A new operator giving integrals and derivatives operators for any order at the same time

TL;DR

The paper introduces a novel operator that simultaneously generalizes integral and derivative operators for any order, encompassing classical, fractional, and complex orders, and applies to causal functions.

Contribution

A new unified operator, called the Raoelinian operator, that generalizes integral and derivative operators for any real or complex order, including fractional cases.

Findings

Recovers classical integral and derivative operators as special cases.

Provides relations for e and π order integrals and derivatives.

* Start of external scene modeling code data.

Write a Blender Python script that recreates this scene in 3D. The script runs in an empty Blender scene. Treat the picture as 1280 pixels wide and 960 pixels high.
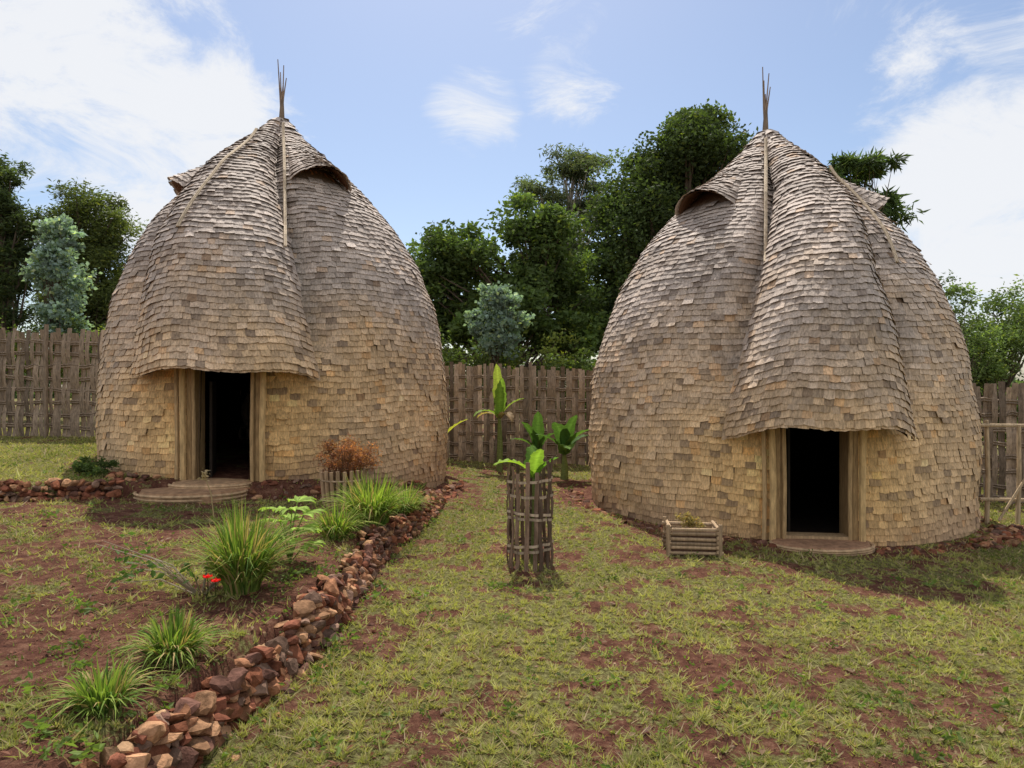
import bpy, math, random
import numpy as np
from mathutils import Vector
random.seed(7); rng=np.random.default_rng(7)
scene=bpy.context.scene
R_=math.radians

# ---------------------------------------------------------------- helpers
def hsh(ix,iy,seed):
    n=(ix.astype(np.int64)*374761393+iy.astype(np.int64)*668265263+seed*974634777)&0xffffffff
    n=((n^(n>>13))*1274126177)&0xffffffff
    n=(n^(n>>16))&0xffff
    return n/65535.0
def vn(x,y,seed=0):
    x=np.asarray(x,float); y=np.asarray(y,float)
    ix=np.floor(x); iy=np.floor(y); fx=x-ix; fy=y-iy
    fx=fx*fx*(3-2*fx); fy=fy*fy*(3-2*fy)
    a=hsh(ix,iy,seed); b=hsh(ix+1,iy,seed); c=hsh(ix,iy+1,seed); d=hsh(ix+1,iy+1,seed)
    return (a*(1-fx)+b*fx)*(1-fy)+(c*(1-fx)+d*fx)*fy
def fbm(x,y,seed=0,o=4):
    s=0;a=.5;t=0
    for i in range(o):
        s=s+a*vn(x*2**i+17*i,y*2**i-9*i,seed+i); t+=a; a*=.55
    return s/t
def sstep(a,b,x):
    t=np.clip((np.asarray(x,float)-a)/(b-a),0,1); return t*t*(3-2*t)

class G:
    def __init__(s): s.V=[];s.Q=[];s.T=[];s.C=[];s.n=0
    def add(s,V,F,c):
        V=np.asarray(V,float).reshape(-1,3); F=np.asarray(F,int)
        c=np.asarray(c,float)
        if c.ndim==1: c=np.tile(c,(len(V),1))
        (s.Q if F.shape[1]==4 else s.T).append(F+s.n)
        s.V.append(V); s.C.append(c); s.n+=len(V)
    def build(s,name,mat,parent=None,smooth=False):
        V=np.concatenate(s.V); C=np.concatenate(s.C)
        me=bpy.data.meshes.new(name)
        Q=np.concatenate(s.Q) if s.Q else np.zeros((0,4),int)
        T=np.concatenate(s.T) if s.T else np.zeros((0,3),int)
        me.vertices.add(len(V)); me.vertices.foreach_set('co',V.astype(np.float32).ravel())
        nl=Q.size+T.size; me.loops.add(nl); me.polygons.add(len(Q)+len(T))
        me.loops.foreach_set('vertex_index',np.concatenate([Q.ravel(),T.ravel()]).astype(np.int32))
        st=np.concatenate([np.arange(len(Q))*4, Q.size+np.arange(len(T))*3]).astype(np.int32)
        me.polygons.foreach_set('loop_start',st)
        me.polygons.foreach_set('use_smooth',np.full(len(st),smooth))
        me.update(calc_edges=True); me.validate()
        ca=me.color_attributes.new('Col','FLOAT_COLOR','POINT')
        ca.data.foreach_set('color',np.concatenate([C,np.ones((len(C),1))],1).astype(np.float32).ravel())
        me.materials.append(mat)
        ob=bpy.data.objects.new(name,me); scene.collection.objects.link(ob)
        if parent: ob.parent=parent
        return ob

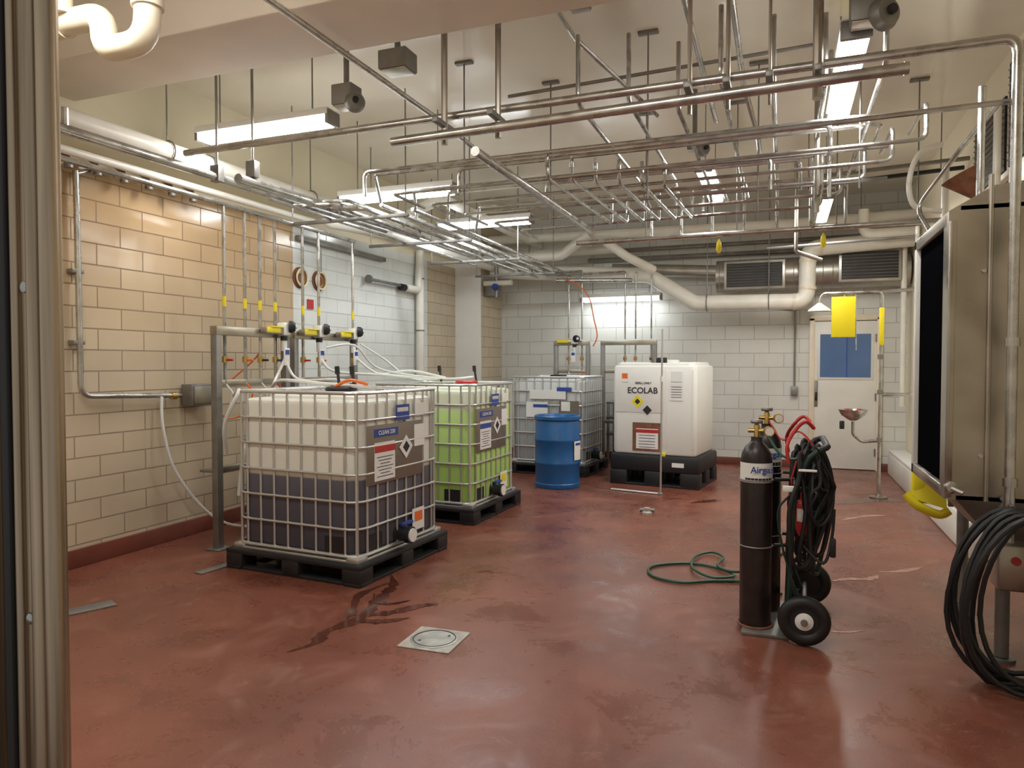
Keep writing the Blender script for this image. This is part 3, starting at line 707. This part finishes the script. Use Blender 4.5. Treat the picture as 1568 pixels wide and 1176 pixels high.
# ------------------------------------------------------------------ fluorescent fixtures
def fixture(i, c, length, axis, zc, mat='tube_em', wall=False, watts=18):
    nm = 'fluorescent_light' + ('' if i == 0 else '.%03d' % i)
    b = B(); L = length; W = .16
    def bx(cc, d, k, bv=0):
        if axis == 'X': b.box(cc, d, k, bv)
        else: b.box((cc[1], cc[0], cc[2]), (d[1], d[0], d[2]), k, bv)
    bx((0, 0, .045), (L + .06, W, .05), 'white', .008)
    bx((0, 0, -.01), (L, W * .8, .06), mat, .015)
    for s in (-1, 1):
        bx((s * (L / 2 + .02), 0, .01), (.03, W * .95, .10), 'dsteel', .008)
        if not wall:
            bx((s * (L / 2 - .15), 0, (.07 + ZC - zc) / 2), (.008, .008, ZC - zc - .07), 'dsteel')
    o = b.obj(nm, (c[0], c[1], zc))
    ld = bpy.data.lights.new('lamp', 'AREA'); ld.shape = 'RECTANGLE'; ld.energy = watts
    ld.size = L if axis == 'X' else W * .8; ld.size_y = W * .8 if axis == 'X' else L
    ld.color = (1, .985, .95) if mat == 'tube_em' else (.90, .97, 1)
    lo = bpy.data.objects.new('lamp', ld); COL.objects.link(lo); lo.parent = o; lo.location = (0, 0, -.045)
    return o
fixture(0, (-3.64, 4.36), 1.15, 'X', 3.20)
fixture(1, (-3.38, 5.85), 1.15, 'X', 3.02, 'tube_cool')
fixture(2, (-3.35, 7.85), 1.15, 'X', 3.12, 'tube_cool')
fixture(3, (-2.28, 10.50), 1.15, 'X', 2.42, 'tube_low', watts=6)
fixture(4, (.33, 4.75), 1.3, 'Y', 3.15)
fixture(5, (-.67, 7.05), 1.25, 'Y', 3.15, watts=26)
fixture(6, (.38, 8.4), 1.25, 'Y', 3.12, watts=26)
fixture(7, (-2.9, 2.1), 1.2, 'X', 3.35, watts=18)  # added overhead out of view to light the foreground floor
fixture(8, (-.6, 2.1), 1.2, 'X', 3.35, watts=18)  # second unseen fixture, added for the same foreground light

# ------------------------------------------------------------------ overhead piping
def hang(b, x, y, z0, r=.006, k='dsteel'):
    b.tube([(x, y, z0), (x, y, ZC)], r, k, 6)
def clevis(b, x, y, z, R, ax):
    b.torus((x, y, z), R + .008, .006, 'dsteel', axis=ax, seg=14, rs=5); hang(b, x, y, z + R)

b = B()
b.tube([(-4.38, .95, 3.02), (-4.38, 10.6, 3.12)], .074, 'pvc', 16)
b.tube([(-4.50, .95, 2.86), (-4.50, 6.1, 2.90)], .03, 'pvc', 12)
b.tube([(-4.40, 6.2, 3.0), (-4.40, 6.2, 2.9), (-4.15, 7.0, 2.9), (-4.15, 10.6, 2.9)], .055, 'pvc', 14, R=.08)
b.tube([(-4.25, 7.2, 3.05), (-3.6, 7.2, 3.3), (-3.6, 10.6, 3.3)], .06, 'pvc', 14, R=.12)
for y in (2.3, 4.15, 5.9, 7.6, 9.2): clevis(b, -4.38, y, 3.02 + (y - .95) * .0104, .076, (0, 1, 0)); b.tube([(-4.38, y + .4, 3.025 + (y - .55) * .0104), (-4.38, y + .44, 3.025 + (y - .55) * .0104)], .078, 'dsteel', 16)
b.obj('insulated_pipe')

b = B()
Y = 10.15
b.tube([(-4.2, Y, 2.86), (-1.80, Y, 2.70), (-1.16, Y, 2.29), (.27, Y, 2.27), (.28, Y, 2.96), (1.5, Y, 3.02)], .105, 'pvc', 18, R=.16)
for p in ((.12, 2.27), (.28, 2.44), (.28, 2.80), (.44, 2.97)): b.lathe([(.112, -.02), (.112, .02), (0, .02)], (p[0], Y, p[1]), 'pvcb', axis=(1, 0, .03) if p[1] not in (2.44, 2.80) else (0, 0, 1), seg=18)
b.tube([(-4.1, Y + .15, 3.12), (-2.3, Y + .15, 3.12), (-2.3, 9.6, 3.12), (-2.0, 9.6, 2.9), (-1.7, Y - .2, 2.75)], .06, 'pvc', 14, R=.1)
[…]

Applicable to monomials and potentially to anticausal functions.

Abstract

Let E be the set of integrable and derivable causal functions of x defined on the real interval I from a to infinity, a being real, such f(a) is equal to zero for x lower than or equal to a. We give the expression of one operator that yields the integral operator and derivative operators of the function f at any s-order. For s positive integer real number, we obtain the ordinary s-iterated integral of f. For s negative integer real number we obtain the |s|-order ordinary derivatives of f. Any s positive real or positive real part of s complex number corresponds to s-integral operator of f. Any s negative real number or negative real part of s complex number corresponds to |s|-order derivative operator of f. The results are applied for f being a monom. And remarkable relations concerning the e and {\pi} order integrals and e and {\pi} order derivatives are given, for e and {\pi} transcendental numbers. Similar results may also be obtained for anticausal functions. For particular values of a and s, the operator gives exactly Liouville fractional integral, Riemann fractional integral, Caputo fractional derivative, Liouville-Caputo fractional derivative. Finally, the new operator is neither integral nor derivative operator. It is integral and derivative operators at the same time. It deserves of being named:raoelinian operator is proposed.